The procedure does not require notice to the individual teacher. We have therefore
considered whether the process for determining whether or not employees are on strike is
consistent with the requirement to observe the principles of natural justice described
in section 27 (1) of the Bill of Rights Act.
- The Court of Appeal has stated that observance of the principles of natural justice
is a flexible concept and is very much fact specific.[1] We
note that the deeming provision helps to address the problem of geographical and
organisational proximity. It is not feasible for the Commissioner to independently
verify whether individual teachers are on strike. The Commissioner is reliant on the
employers of teachers to provide the information that he or she requires to perform the
powers of suspension.
- Furthermore, the new sub-sections 74AD(5) and (6) encourages Boards to provide the
Commissioner with prompt and accurate information. Where the Commissioner has reasonable
grounds to believe that Boards are failing to comply with section 74AD, he or she may
report to the appropriate Minister. The Minister may, in some circumstances, reduce the
size of a grant payable to the Board if he or she thinks it is necessary to do so to
encourage the Board's compliance with the notification requirement. In an individual
case, if the pay of a teacher was inadvertently suspended, the teacher could have this
situation remedied by way of drawing this matter to the attention of the Board and/or by
lodging a personal grievance with the Employment Authority. Proceedings for judicial
review against the Board might also lie.
- Although there appears to be the potential for an unfair outcome, we consider that
the legal requirements on the Board, coupled with the availability of remedies in
individual cases substantially addresses the issue of natural justice.
Conclusion
- We consider that although the Bill does not appear to be inconsistent with the Bill
of Rights Act, the procedures in the Bill could be strengthened to protect the interests
of individual teachers. This might be done by an administrative or legislative
requirement to advise teachers, at the time the Board of Trustees reports to the
Commissioner the names of non-striking teacher, whether or not they are on the list.
That would facilitate early correction of any error.
- In accordance with your instructions, we attach a copy of this opinion for referral
to the Minister of Justice.

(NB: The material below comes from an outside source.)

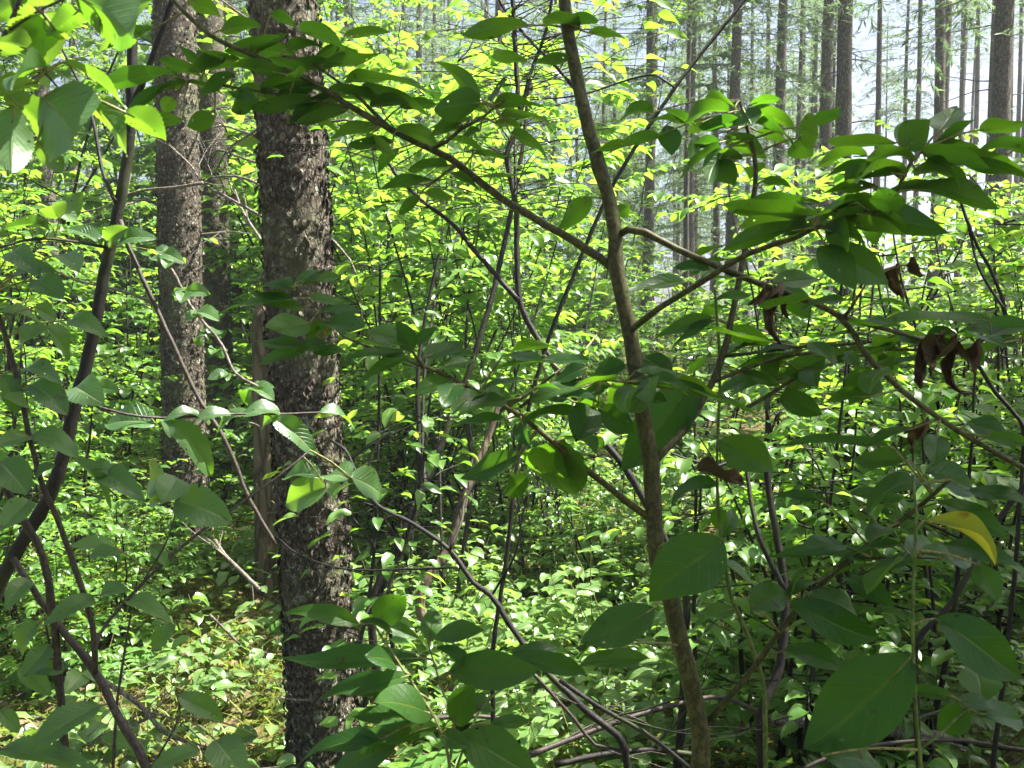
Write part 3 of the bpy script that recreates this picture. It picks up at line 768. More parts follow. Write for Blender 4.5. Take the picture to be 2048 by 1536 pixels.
A.leaves([ # along the long left branch
 (595, 116, 465, 88, 34, .4), (376, 0, 445, 28, 46, .7), (600, 65, 700, 82, 34, .5), (690, 70, 780, 62, 26, .4), (581, 150, 430, 125, 34, .4), (640, 200, 500, 222, 36, .4), (575, 245, 678, 236, 26, .3),
 (360, 155, 205, 153, 22, .3), (400, 150, 318, 118, 26, .5), (410, 140, 362, 90, 20, .6), (412, 132, 434, 90, 26, .7), (515, 200, 452, 218, 44, .7), (345, 172, 255, 210, 22, .4), (380, 165, 300, 190, 20, .3),
 (430, 235, 372, 248, 40, .8), (365, 240, 310, 238, 20, .4), (690, 165, 872, 157, 26, .35), (720, 180, 868, 225, 34, .4), (655, 180, 790, 205, 36, .4), (640, 130, 760, 118, 28, .4), (620, 120, 720, 100, 28, .4),
 (560, 130, 700, 140, 34, .35), (520, 175, 640, 165, 30, .4), (480, 100, 580, 75, 30, .5), (500, 110, 560, 60, 24, .5), (540, 30, 600, 45, 30, .5), (440, 60, 520, 45, 30, .5),
 (700, 215, 590, 250, 30, .4), (760, 250, 660, 270, 26, .4), (785, 285, 700, 292, 26, .4), (790, 262, 885, 275, 30, .5), (740, 215, 820, 190, 26, .4), (800, 215, 870, 200, 26, .4), (680, 190, 610, 225, 38, .5),
 (630, 170, 545, 195, 36, .5), (730, 280, 800, 310, 24, .5), (570, 100, 640, 75, 30, .4), (470, 150, 390, 190, 30, .5)])
A.leaves([(960, 200, 886, 125, 30, .6), (1020, 265, 1112, 315, 26, .5), (1000, 235, 1115, 232, 20, .3), (990, 218, 1105, 203, 18, .3), (960, 205, 878, 215, 40, .7), (960, 262, 912, 272, 24, .5), (990, 245, 1040, 250, 18, .3),
 (985, 200, 1010, 165, 18, .5), (930, 255, 860, 250, 24, .5), (940, 240, 850, 262, 28, .5), (985, 210, 1060, 190, 20, .3), (975, 225, 900, 188, 22, .4)], 'b1b')
A.leaves([(865, 362, 760, 365, 24, .4), (895, 332, 810, 336, 24, .4), (840, 390, 795, 430, 22, .6), (850, 385, 905, 400, 24, .5), (900, 345, 960, 375, 18, .4)], 'b1d')
A.leaves([(1160, 55, 1080, 30, 24, .4), (1130, 50, 1198, 28, 26, .4), (1058, 52, 926, 65, 40, .55), (1150, 120, 1060, 122, 24, .4), (1175, 65, 1250, 70, 24, .4), (1055, 118, 975, 118, 20, .4), (1232, 430, 1258, 408, 30, .9), (1180, 395, 1122, 452, 34, .8),
 (1265, 290, 1180, 300, 20, .3)], 'stem')
A.leaves([(1305, 225, 1225, 222, 30, .4), (1332, 250, 1346, 312, 46, .95), (1325, 268, 1238, 288, 24, .4), (1500, 220, 1592, 250, 38, .5), (1485, 215, 1502, 255, 44, .95), (1460, 225, 1348, 224, 30, .35), (1420, 322, 1485, 310, 30, .5),
 (1405, 285, 1372, 332, 38, .7), (1440, 300, 1350, 350, 34, .5), (1420, 330, 1472, 362, 34, .6), (1595, 255, 1642, 275, 34, .8), (1600, 275, 1622, 302, 32, .9), (1630, 250, 1682, 222, 22, .5), (1480, 240, 1400, 255, 30, .4), (1470, 215, 1420, 190, 22, .5),
 (1500, 210, 1560, 190, 22, .4), (1510, 245, 1600, 268, 28, .4), (1440, 285, 1370, 290, 26, .5), (1525, 362, 1582, 368, 22, .4), (1450, 275, 1530, 300, 30, .5), (1450, 300, 1400, 370, 28, .6), (1380, 245, 1300, 235, 20, .4),
 (1390, 250, 1330, 215, 24, .5)], 'b4', dshift=-.03)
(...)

A copy is also attached for referral to the Minister for
State Services if you agree.
Val Sim
Chief Legal Counsel
Bill of Rights/Human Rights Team |
Boris van Beusekom
Senior Legal Adviser
Bill of Rights/Human Rights Team |
cc Minister of Justice
Minister for State Services
Copy for your information
In addition to the general disclaimer for all documents on this website, please note
the following: This advice was prepared to assist the Attorney-General to determine
whether a report should be made to Parliament under s 7 of the New Zealand Bill of Rights
Act 1990 in relation to the State Services Amendment Bill (No.3). It should not be used or
acted upon for any other purpose. The advice does no more than assess whether the Bill
complies with the minimum guarantees contained in the New Zealand Bill of Rights Act. The
release of this advice should not be taken to indicate that the Attorney-General agrees
with all aspects of it, nor does its release constitute a general waiver of legal
professional privilege in respect of this or any other matter. Whilst care has been taken
to ensure that this document is an accurate reproduction of the advice provided to the
Attorney-General, neither the Ministry of Justice nor the Crown Law Office accepts any
liability for any errors or omissions.